Enhancement of room temperature stretch formability via grain boundary sliding in magnesium alloy

Abstract The enhancement method of room temperature formability was investigated by controlling the rate-controlling mechanism. Wrought processed pure magnesium and its alloys (Mg-Al-Zn and Mg-Mn alloys), which have a basal texture, were used in this study. Pure magnesium had two kinds of average grain sizes (~7 µm and ~30 µm), and the other alloys were 20–30 µm in average grain size. The forming load vs. displacement curves in Erichsen tests were not influenced by the forming rate in the Mg-Al-Zn alloy; however, the fine-grained pure magnesium and Mg-Mn alloy showed a high forming rate dependence. The limited dome heights were 4.7, 2.0 and 5.2 for the fine-grained pure magnesium, Mg-Al-Zn and Mg-Mn alloys, respectively.
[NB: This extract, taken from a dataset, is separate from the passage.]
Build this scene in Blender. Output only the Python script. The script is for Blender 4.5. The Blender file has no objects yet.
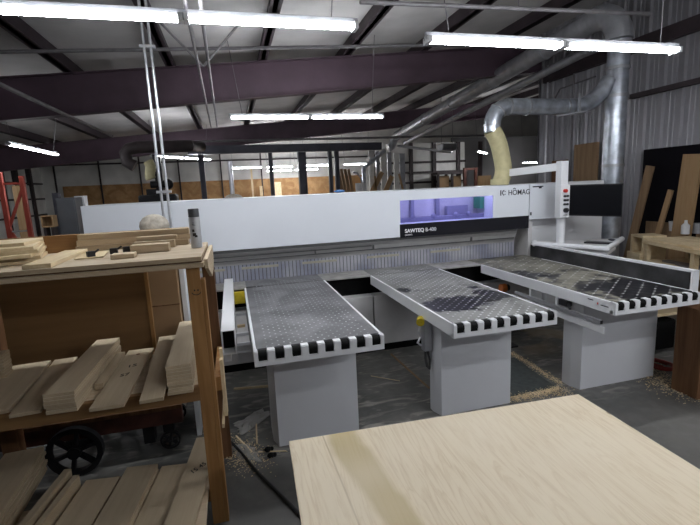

Deformed microstructural observations revealed that, in the meso-grained pure magnesium and the Mg-Al-Zn alloy, deformation twins formed and were closely related to crack propagation. On the other hand, the formation of such deformed structures was difficult to identify in the fine-grained pure magnesium and meso-grained Mg-Mn alloy. The good stretch formability and high rate dependence of the fine-grained pure magnesium and Mg-Mn alloy resulted from the major contribution of grain boundary sliding to deformation during Erichsen testing. The addition of an alloying element, which plays a role in the enhancement for grain boundary sliding, is quite effective to improve the room temperature stretch formability.